A incoerência da direita.
Mais de um ano após a tomada de
posse deste governo, a oposição ainda não foi capaz de formar um discurso de
oposição coerente. A narrativa fatalista, impregnada de responsabilidade e
moralidade forjadas até cai bem junto do Português, não fosse o Fado parte da
nossa identidade colectiva, mas a verdade é que bate sempre ao lado. As sanções
europeias, os colégios privados, o “imposto Mortágua”, o défice, o crescimento…
enfim, a lista é infindável. Não é que o governo seja isento de críticas, não o
é, mas a direita nunca esteve confortável no lugar de oposição e as actuais
lideranças - especialmente a do PSD - não só não têm a autoridade moral para
criticar quaisquer tipos de medidas, especialmente as económico-financeiras,
como parecem também não ter a capacidade para o fazer: as contradições são
evidentes. Se a evolução natural das coisas não o fizer, as eleições
autárquicas encarregar-se-ão de criar as condições para que uma liderança mais
capaz surja no principal partido da oposição.
Portugal, o improvável exemplo a seguir na Europa.

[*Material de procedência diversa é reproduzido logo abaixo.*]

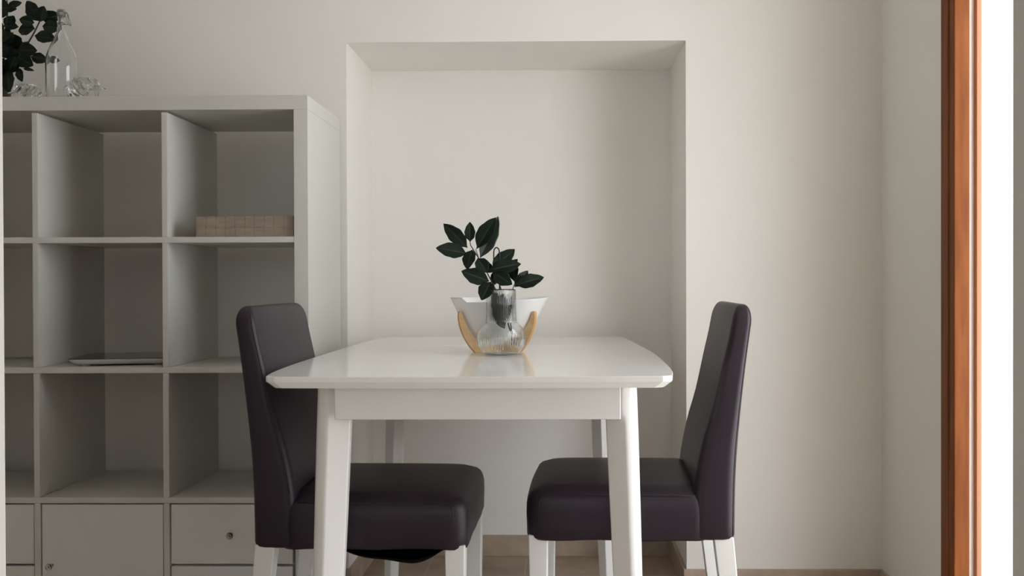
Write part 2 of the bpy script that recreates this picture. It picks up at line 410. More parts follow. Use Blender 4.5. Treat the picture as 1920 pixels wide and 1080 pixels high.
# ------------------------------------------------------------------ chairs
def build_chair(label, loc, rz, sag, droop, seam):
    """seat faces local +x, rear of the back at x = 0, width along y"""
    c = thing('dining_chair', label, 'chair', loc, rz, group='dining chairs at the table')
    W = 0.24; ZB = 0.345
    def remap(bm):
        for v in bm.verts: v.co = (0.95 * v.co.x, 0.917 * v.co.y, 0.945 * v.co.z + 0.053)
        return bm
    rear = [(0.345, 0.000), (0.50, -0.003), (0.65, -0.014), (0.78, -0.028), (0.90, -0.044), (0.93, -0.048)]
    frnt = [(0.345, 0.100), (0.46, 0.098), (0.57, 0.078), (0.66, 0.052), (0.76, 0.030), (0.86, 0.008), (0.93, 0.0)]
    # backrest: one padded slab
    bm = bmesh.new(); rings = []
    ztop = 0.910
    levels = [(ZB, 0.008, 0.008), (ZB + 0.004, 0.002, 0.002)] + [(ZB + 0.012 + i * 0.034, 0.0, 0.0) for i in range(15)]
    zc = ztop - 0.046
    for a in (0, 12, 24, 36, 48, 58, 68, 77, 84, 89):
        t = math.radians(a)
        levels.append((zc + 0.046 * math.sin(t), 0.021 * (1 - math.cos(t)), 0.046 * (1 - math.cos(t))))
    for z, ix, iy in levels:
        a, b = smooth_tab(rear, z), smooth_tab(frnt, z)
        cx = (a + b) / 2; hx = (b - a) / 2 - ix; hy = W - iy
        k1 = min(1, max(0, (z - 0.44) * 6))
        rings.append([(x + 0.007 * (1 - (y / W) ** 2) * (1 if x > cx else 0) * k1, y, z + (0.004 * (1 - (y / W) ** 2) if z > zc else 0))
                      for x, y in rrect(cx, 0, hx, hy, min(hx * 0.62, 0.026), 6)])
    loft(bm, rings)
    back = obj('backrest', remap(bm), M['vinyl'], c, smooth=True)
    # piping along the edge of the back, up one side, over the top and down the other
    def edge_pt(z, ix, iy, sgn, th):
        a, b = smooth_tab(rear, z), smooth_tab(frnt, z)
        cx = (a + b) / 2; hx = (b - a) / 2 - ix; hy = W - iy; r = min(hx * 0.62, 0.026)
        x = hx - r + r * math.sin(th); y = hy - r + r * math.cos(th)
        return cx + sgn * x, y, z
    sgn, th, zlow = (-1, math.radians(50), ZB + 0.012) if seam == 'rear' else (1, math.radians(38), 0.475)
    side = [(zz_, 0.0, 0.0) for zz_ in [zlow + (zc - zlow) * q / 20 for q in range(21)]]
    side += [(zc + 0.046 * math.sin(t), 0.021 * (1 - math.cos(t)), 0.046 * (1 - math.cos(t))) for t in map(math.radians, (12, 24, 36, 46))]
    up = [edge_pt(a_, b_, c_, sgn, th) for a_, b_, c_ in side]
    yt = up[-1][1]
    over = [(up[-1][0], yt * (1 - q / 6), up[-1][2] + 0.004 * (1 - (yt * (1 - q / 6) / W) ** 2) + 0.002) for q in range(1, 12)]
    pts = up + over + [(x, -y, z) for x, y, z in reversed(up)]
    bm = bmesh.new(); tube(bm, pts, 0.0015, 6)
    obj('piping', remap(bm), M['piping'], back, smooth=True)
    # seat cushion cover: rounded box with a crown
    bm = bmesh.new()
    x0, x1 = 0.060, 0.500; NXs, NYs = 22, 22
    def seat_top(x, y):
        u = (x - x0) / (x1 - x0); v = y / W
        cr = (1 - abs(v) ** 3.2) * (1 - max(0, (u - 0.55) / 0.45) ** 3 * 0.85)
        return 0.4625 + 0.014 * cr
    rings = []
    def ring_at(inset, zf, n=11):
        r = rrect((x0 + x1) / 2, 0, (x1 - x0) / 2 - inset, W - inset, max(0.040 - inset * 0.2, 0.006), 6)
        # densify the straight runs
        out = []
        m = len(r)
        for i in range(m):
            a, b = r[i], r[(i + 1) % m]
            q = n if i % 7 == 6 else 1
            for j in range(q):
                out.append((a[0] + (b[0] - a[0]) * j / q, a[1] + (b[1] - a[1]) * j / q))
        return [(x, y, zf(x, y)) for x, y in out]
    def bulge(ring, amt):
        out = []
        for x, y, z in ring:
            out.append((x + (amt * (1 - (y / W) ** 2) if x > x1 - 0.08 else 0), y + math.copysign(amt * 0.5, y) * max(0, math.sin(PI * (x - x0) / (x1 - x0))) * (1 if abs(y) > W - 0.04 else 0), z))
        return out
    wav = lambda x, y: ZB - 0.002 + 0.0018 * math.sin(x * 31 + y * 17) + 0.0015 * math.sin(y * 43)
    rings = [bulge(ring_at(0.008, lambda x, y: ZB + 0.004), 0), ring_at(0.003, wav),
             bulge(ring_at(0.0, lambda x, y: wav(x, y) + 0.006), 0.001),
             bulge(ring_at(0.0, lambda x, y: 0.375), 0.003), bulge(ring_at(0.0, lambda x, y: 0.40), 0.006),
             bulge(ring_at(0.001, lambda x, y: 0.425), 0.007), bulge(ring_at(0.004, lambda x, y: 0.440), 0.006),
             bulge(ring_at(0.009, lambda x, y: 0.4505), 0.005), bulge(ring_at(0.016, lambda x, y: 0.4575), 0.003),
             bulge(ring_at(0.026, lambda x, y: 0.4615), 0.001)]
    for ins in (0.040, 0.058, 0.08, 0.11, 0.15, 0.19):
        rings.append(ring_at(ins, seat_top))
    loft(bm, rings)
    seat = obj('seat', remap(bm), M['vinyl'], c, smooth=True)
    for s in (-1, 1):
        bl = lambda x, amt: amt * 0.5 * math.sin(PI * min(1, max(0, (x - x0) / (x1 - x0))))
        pts = []
        for i in range(14):
            x = 0.105 + (0.445 - 0.105) * i / 13
            pts.append((x, s * (W - 0.009 + bl(x, 0.005) + 0.0003), 0.4512))
        pts += [(0.455, s * (W - 0.0085), 0.4495), (0.462, s * (W - 0.0065), 0.4455), (0.467, s * (W - 0.0045), 0.439),
                (0.4685, s * (W - 0.0022), 0.425), (0.469, s * (W - 0.0018), 0.40), (0.469, s * (W - 0.0024), 0.37), (0.468, s * (W - 0.004), ZB + 0.004)]
        bm = bmesh.new(); tube(bm, pts, 0.0014, 6)
        obj('piping', remap(bm), M['piping'], seat, smooth=True)
    # sagging black lining under the seat
    bm = bmesh.new(); g = []
    nx, ny = 40, 20
    for i in range(nx + 1):
        row = []
        for j in range(ny + 1):
            u, v = i / nx, j / ny
            X_ = 0.06 + 0.40 * u; Y_ = -0.205 + 0.41 * v
            bu = max(0, 1 - ((X_ - droop[0]) / droop[2]) ** 2); bv = max(0, 1 - ((Y_ - droop[1]) / 0.20) ** 2)
            z = ZB + 0.003 - sag * bu ** 0.75 * bv ** 0.6 * (1 + 0.10 * math.sin(37 * X_))
            row.append(bm.verts.new((X_, Y_, z)))
        g.append(row)
    top = []
    for i in range(nx):
        for j in range(ny): bm.faces.new((g[i][j], g[i + 1][j], g[i + 1][j + 1], g[i][j + 1]))
    o = obj('seat_lining', remap(bm), M['lining'], c, smooth=True)
    sd = o.modifiers.new('thickness', 'SOLIDIFY'); sd.thickness = 0.002; sd.offset = 0
    # legs
    def leg(xa, ya, dxb, dyb, ht, hb):
        bm = bmesh.new()
        loft(bm, [[(xa + dxb * t + h * u, ya + dyb * t + h * v, 0.386 * (1 - t)) for u, v in ((-1, -1), (1, -1), (1, 1), (-1, 1))]
                  for t, h in ((0, ht), (1, hb))])
        o = obj('leg', bm, M['leg_white'], c, bevel=0.003)
    for s in (-1, 1):
        leg(0.448, s * 0.192, 0.0, 0.0, 0.0225, 0.0165)
        leg(0.0260, s * 0.192, -0.042, 0.0, 0.0225, 0.0165)
    return c
build_chair('dark aubergine padded dining chair, left of the table in front of the shelf unit',
            (-0.678, 2.41, 0), math.radians(-1.0), 0.072, (0.325, -0.04, 0.135), 'front')
build_chair('dark aubergine padded dining chair, right of the table by the bare wall',
            (0.404, 2.475, 0), math.radians(180 - 2.3), 0.020, (0.345, 0.05, 0.05), 'rear')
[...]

A nível internacional, Portugal
atravessa uma boa fase. Os recentes êxitos desportivos trouxeram reconhecimento
a nível europeu junto da população geral; a nomeação de António Guterres como
Secretário-Geral das Nações Unidas reflecte-se no país e o actual governo
parece também ter alterado o estatuto de Portugal perante a Europa, afastando o
clima de repreensão constante que trazia o país num estado depressivo
permanente. Mas mais do que isso os movimentos Sociais-Democratas europeus
olham hoje para Portugal com renovada expectativa. Os fenómenos populistas, de
extrema direita e nacionalistas contrastam com o espírito da geração Erasmus e ameaçam
reverter anos de progresso no âmbito dos Direitos, Liberdades e Garantias de um
dia para o outro. Neste mundo de novas ditaduras e silenciosas anexações de
territórios, a Europa vê em Portugal o improvável bastião da Social-Democracia
(e do bom-senso…), especialmente depois do falhanço de Pedro Sanchez na Espanha
e a recente queda de Matteo Renzi em Itália.
Portugal parece ter alterado o
seu fado. Não devemos, no entanto, baixar o nível de exigência para com o
governo. A obtenção de uma situação económica estável é a prioridade, mas o
país exige reformas. A descentralização é um assunto que parece não sair do
papel, a justiça precisa de uma reformulação profunda, a educação e a saúde sofrem
de sub-financiamento e ainda há um longo caminho a ser percorrido no que
concerne ao esbatimento das desigualdades. O verdadeiro trabalho ainda nem
sequer começou, mas eu tenho esperança.